To be fair, though, the program fragment will actually result in undefined behavior as the initial value of the loop condition is undefined, with $i$ being initialized to 0.
$\Large{\color{rosybrown}\text{Prob 2.5: }}{\color{darkseagreen}{{\space \mathcal{O}(\log (N))}}}$
int s = 0, i = N;
while (i >= 0) {
int d = 1 + i % 5;
s += d;
i = (i % d == 0 ? i - 1 : i/d);
}The variable $i$ is initialized to $N$, and is either decremented by $1$ or divided by $d$ in each iteration. The value of $d$ is always between $1$ and $5$. Only when $i$ is evenly divisible by $d$ is it decremented by $1$, otherwise it is integer divided by $d$. This means that each iteration has a one in five chance that $i$ is decremented by $1$, and a four in five chance that $i$ is divided by $d$. Clearly, the division is the dominant operation. The fragment's time complexity is therefore in $\mathcal{O}(\log(N))$.
$\Large{\color{rosybrown}\text{Prob 2.6: }}{\color{darkseagreen}{{\space \mathcal{O}(N)}}}$
int j = 0, s = 0;
for (i = 1; i < N; i *= 2) {
while (j < i) {
s += (i + j);
j++;
}
}The outer loop runs $\log(N)$ times, since $i$ is doubled after each iteration. This means that $i$ will always be a power of two. For each iteration of the outer loop, the inner one makes $j$ catch up to the current value of $i$. This is because $j$ is not reset to 0, but its end value from the previous iteration (a power of two preceding the current power of two held by $i$) is instead incremented until it equals $i$ again.
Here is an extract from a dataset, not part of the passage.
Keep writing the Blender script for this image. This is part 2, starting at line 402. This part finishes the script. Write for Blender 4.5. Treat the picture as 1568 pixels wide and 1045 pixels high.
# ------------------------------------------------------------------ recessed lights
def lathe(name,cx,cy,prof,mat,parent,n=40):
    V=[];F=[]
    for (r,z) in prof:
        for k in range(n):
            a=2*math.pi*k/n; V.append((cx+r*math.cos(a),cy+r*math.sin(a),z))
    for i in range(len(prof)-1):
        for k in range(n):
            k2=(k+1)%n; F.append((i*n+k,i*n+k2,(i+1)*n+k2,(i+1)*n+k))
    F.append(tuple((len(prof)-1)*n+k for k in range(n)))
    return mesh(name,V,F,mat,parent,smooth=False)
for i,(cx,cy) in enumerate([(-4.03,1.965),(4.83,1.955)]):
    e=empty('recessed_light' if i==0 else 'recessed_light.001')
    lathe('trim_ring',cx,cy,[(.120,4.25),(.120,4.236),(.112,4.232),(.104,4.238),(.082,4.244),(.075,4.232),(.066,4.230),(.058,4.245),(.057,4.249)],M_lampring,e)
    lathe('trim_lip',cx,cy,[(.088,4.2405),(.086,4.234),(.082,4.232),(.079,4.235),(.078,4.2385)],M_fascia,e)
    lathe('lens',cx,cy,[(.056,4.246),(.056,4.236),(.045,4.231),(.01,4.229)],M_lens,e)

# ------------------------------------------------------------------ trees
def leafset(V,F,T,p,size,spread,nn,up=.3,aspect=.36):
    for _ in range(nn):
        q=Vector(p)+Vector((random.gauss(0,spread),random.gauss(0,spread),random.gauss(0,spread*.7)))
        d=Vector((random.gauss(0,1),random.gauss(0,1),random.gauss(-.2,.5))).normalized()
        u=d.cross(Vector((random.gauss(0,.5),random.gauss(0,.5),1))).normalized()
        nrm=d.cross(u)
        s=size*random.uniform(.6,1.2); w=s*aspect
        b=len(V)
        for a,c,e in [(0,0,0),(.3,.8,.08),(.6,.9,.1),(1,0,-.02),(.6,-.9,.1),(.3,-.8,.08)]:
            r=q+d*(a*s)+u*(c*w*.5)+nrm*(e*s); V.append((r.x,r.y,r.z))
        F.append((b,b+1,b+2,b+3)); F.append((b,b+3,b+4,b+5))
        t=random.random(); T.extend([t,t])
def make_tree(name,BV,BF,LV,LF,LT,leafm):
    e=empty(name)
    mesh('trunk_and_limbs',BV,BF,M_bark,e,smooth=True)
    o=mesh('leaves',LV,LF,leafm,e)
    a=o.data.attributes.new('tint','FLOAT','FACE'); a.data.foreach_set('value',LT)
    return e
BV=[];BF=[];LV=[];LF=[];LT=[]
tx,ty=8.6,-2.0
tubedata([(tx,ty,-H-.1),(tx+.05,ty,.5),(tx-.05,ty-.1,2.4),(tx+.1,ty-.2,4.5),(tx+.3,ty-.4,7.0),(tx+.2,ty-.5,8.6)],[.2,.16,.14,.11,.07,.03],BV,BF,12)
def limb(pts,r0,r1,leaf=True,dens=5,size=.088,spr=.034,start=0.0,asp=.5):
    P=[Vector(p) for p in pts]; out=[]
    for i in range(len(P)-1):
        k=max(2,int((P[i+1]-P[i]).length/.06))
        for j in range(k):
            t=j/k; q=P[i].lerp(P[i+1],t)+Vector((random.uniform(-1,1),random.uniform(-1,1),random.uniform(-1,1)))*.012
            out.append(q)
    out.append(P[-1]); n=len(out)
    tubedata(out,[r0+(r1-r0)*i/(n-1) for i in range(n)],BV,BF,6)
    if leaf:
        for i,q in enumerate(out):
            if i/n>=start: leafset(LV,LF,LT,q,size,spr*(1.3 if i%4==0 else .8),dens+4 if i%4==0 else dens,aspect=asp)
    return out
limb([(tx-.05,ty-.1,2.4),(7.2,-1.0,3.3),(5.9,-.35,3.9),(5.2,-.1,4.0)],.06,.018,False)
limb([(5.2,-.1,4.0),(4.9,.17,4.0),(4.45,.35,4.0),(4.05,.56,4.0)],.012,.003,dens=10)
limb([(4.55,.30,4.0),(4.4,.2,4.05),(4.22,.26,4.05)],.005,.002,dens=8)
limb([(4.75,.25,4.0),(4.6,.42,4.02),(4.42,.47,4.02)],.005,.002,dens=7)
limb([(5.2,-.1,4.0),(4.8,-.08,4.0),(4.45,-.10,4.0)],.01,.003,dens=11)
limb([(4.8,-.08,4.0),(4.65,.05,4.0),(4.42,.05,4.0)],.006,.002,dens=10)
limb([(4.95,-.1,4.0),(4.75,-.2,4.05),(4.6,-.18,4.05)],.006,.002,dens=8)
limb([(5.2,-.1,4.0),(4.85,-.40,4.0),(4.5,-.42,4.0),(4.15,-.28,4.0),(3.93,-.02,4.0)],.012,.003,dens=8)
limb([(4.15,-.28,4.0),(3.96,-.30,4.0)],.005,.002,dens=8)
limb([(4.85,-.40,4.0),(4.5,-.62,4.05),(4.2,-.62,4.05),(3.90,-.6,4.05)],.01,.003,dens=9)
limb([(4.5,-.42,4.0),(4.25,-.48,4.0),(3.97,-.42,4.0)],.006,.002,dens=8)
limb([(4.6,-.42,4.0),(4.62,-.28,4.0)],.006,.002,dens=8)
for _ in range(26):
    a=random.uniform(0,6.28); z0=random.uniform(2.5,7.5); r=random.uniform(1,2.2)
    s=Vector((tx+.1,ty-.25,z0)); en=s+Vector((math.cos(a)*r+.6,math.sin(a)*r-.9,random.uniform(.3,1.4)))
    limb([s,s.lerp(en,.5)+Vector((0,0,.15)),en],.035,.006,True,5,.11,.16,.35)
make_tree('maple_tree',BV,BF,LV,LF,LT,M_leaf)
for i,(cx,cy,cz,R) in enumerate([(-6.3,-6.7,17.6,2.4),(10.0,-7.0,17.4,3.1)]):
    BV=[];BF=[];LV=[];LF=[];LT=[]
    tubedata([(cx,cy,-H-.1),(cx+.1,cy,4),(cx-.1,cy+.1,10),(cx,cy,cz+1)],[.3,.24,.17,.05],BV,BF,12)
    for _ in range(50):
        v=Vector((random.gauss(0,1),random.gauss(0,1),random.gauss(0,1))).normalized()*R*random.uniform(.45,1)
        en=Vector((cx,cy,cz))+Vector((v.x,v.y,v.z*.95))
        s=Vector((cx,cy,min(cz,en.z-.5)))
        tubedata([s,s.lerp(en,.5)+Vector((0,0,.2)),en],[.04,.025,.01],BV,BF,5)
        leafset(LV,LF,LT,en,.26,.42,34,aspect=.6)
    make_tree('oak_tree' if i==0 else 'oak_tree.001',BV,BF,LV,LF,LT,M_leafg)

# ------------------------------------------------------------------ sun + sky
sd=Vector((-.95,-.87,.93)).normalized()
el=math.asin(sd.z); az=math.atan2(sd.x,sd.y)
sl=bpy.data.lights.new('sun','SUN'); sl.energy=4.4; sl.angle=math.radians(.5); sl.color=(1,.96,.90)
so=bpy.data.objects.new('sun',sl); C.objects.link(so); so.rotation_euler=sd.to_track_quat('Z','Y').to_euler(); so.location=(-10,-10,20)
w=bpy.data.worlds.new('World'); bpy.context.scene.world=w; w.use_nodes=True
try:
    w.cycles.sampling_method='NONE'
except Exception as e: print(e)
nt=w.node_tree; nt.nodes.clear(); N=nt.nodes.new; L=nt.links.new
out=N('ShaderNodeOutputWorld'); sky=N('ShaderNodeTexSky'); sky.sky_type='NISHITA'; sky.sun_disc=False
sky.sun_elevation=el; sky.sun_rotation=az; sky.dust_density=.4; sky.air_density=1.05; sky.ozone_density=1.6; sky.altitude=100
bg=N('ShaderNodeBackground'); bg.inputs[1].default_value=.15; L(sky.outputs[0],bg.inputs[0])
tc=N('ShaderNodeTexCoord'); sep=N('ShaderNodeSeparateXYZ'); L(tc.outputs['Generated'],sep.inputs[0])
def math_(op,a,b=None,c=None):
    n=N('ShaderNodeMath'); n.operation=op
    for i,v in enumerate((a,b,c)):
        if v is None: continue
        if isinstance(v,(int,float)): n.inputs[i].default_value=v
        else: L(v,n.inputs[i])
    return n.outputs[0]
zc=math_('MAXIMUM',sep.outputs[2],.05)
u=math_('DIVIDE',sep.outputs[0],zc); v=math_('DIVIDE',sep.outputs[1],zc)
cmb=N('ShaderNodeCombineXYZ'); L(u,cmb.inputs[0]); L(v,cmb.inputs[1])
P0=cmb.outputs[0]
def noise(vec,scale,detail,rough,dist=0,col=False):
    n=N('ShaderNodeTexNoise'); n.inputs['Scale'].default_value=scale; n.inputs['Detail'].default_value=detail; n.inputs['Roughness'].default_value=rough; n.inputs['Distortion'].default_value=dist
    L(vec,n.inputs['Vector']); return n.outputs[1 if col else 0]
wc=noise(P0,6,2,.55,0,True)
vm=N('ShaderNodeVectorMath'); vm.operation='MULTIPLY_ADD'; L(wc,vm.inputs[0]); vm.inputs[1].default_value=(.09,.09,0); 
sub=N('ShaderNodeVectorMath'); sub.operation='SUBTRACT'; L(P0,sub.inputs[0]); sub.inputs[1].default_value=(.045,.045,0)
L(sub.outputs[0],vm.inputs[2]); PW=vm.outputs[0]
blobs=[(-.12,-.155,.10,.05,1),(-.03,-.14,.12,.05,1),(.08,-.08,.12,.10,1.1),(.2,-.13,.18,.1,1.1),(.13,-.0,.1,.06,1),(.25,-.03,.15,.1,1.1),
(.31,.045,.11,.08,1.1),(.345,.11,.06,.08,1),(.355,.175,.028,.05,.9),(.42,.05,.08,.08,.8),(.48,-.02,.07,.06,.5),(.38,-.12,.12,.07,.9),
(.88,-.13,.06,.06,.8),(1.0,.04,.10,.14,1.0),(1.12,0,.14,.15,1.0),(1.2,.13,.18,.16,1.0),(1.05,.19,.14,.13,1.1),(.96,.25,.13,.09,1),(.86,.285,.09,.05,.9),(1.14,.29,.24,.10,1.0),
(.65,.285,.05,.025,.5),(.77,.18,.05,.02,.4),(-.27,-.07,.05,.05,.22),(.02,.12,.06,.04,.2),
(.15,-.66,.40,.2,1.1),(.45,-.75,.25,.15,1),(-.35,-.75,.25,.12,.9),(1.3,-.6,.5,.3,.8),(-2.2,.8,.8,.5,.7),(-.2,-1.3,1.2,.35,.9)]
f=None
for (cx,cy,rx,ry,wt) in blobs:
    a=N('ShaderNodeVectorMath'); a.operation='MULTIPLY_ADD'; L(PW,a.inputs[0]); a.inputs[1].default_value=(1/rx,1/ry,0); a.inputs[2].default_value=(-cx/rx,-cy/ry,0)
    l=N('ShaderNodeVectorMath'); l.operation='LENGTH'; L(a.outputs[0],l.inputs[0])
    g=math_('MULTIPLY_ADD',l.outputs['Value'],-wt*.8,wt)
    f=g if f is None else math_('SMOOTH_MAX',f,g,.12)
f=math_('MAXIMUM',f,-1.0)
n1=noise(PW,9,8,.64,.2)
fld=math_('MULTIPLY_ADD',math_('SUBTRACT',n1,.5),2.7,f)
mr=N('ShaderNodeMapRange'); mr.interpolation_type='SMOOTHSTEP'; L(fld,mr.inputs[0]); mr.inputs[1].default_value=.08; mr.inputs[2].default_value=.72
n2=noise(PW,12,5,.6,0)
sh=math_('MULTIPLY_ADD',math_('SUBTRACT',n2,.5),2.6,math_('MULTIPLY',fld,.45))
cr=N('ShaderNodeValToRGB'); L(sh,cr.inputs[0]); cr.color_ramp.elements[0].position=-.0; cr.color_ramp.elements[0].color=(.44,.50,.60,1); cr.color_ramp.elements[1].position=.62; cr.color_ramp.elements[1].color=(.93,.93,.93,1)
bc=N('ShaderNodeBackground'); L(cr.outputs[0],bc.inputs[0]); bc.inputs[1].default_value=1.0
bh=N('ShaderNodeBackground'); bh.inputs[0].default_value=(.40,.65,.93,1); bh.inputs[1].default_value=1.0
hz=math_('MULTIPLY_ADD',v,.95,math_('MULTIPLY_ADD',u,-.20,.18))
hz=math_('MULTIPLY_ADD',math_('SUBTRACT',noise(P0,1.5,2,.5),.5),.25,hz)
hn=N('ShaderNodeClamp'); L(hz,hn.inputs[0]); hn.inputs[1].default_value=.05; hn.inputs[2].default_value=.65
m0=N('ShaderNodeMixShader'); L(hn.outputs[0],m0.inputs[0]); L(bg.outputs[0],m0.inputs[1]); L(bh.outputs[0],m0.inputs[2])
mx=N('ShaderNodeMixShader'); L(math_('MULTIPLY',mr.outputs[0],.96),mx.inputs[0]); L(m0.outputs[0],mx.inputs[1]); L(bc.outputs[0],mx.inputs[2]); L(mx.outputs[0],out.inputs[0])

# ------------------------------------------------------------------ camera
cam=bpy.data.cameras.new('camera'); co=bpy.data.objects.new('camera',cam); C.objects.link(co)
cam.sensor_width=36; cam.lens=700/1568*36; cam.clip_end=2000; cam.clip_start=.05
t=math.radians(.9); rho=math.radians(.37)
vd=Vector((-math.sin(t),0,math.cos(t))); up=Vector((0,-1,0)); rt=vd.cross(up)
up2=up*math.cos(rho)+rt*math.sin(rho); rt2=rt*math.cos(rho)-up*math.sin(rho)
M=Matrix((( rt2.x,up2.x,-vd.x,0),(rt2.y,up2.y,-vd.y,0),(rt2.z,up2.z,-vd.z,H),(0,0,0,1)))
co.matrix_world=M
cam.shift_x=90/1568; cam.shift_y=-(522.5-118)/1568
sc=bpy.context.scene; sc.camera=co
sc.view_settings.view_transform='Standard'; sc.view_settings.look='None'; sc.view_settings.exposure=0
This means that the inner loop runs $i - j$ times for each value of $i$. The total number of iterations of the inner loop is therefore given by:
$$
\begin{align*}
& \quad \sum_{k=1}^{\lceil \log(N) \rceil} (2^k - 2^{k-1}) \\
= & \quad \sum_{k=1}^{\lceil \log(N) \rceil} 2^{k-1} \\
= & \quad \sum_{k=0}^{\lceil \log(N) \rceil - 1} 2^k &\color{peru}{(1)}\\
= & \quad 2^{\lceil \log(N) \rceil} - 1 &\color{darkkhaki}{(2)}\\
\leq & \quad 2^{\log(N) + 1} - 1 \\
= & \quad 2N - 1 \\
= & \quad \mathcal{O}(N)
\end{align*}
$$
In $\color{peru}{(1)}$ we rewrite the sum, so that the index $k$ starts at $0$ instead of $1$. This allows us to use the formula for the sum of a geometric series in $\color{darkkhaki}{(2)}$, with $a = 2$ and $n = \lceil \log(N) \rceil - 1$:
$$
\sum_{k=0}^n a^k = \frac{a^{n+1} - 1}{a - 1} \quad \text{for} \quad a \neq 1
$$
From the above, we therefore have that the fragment's time complexity is in $\mathcal{O}(N)$.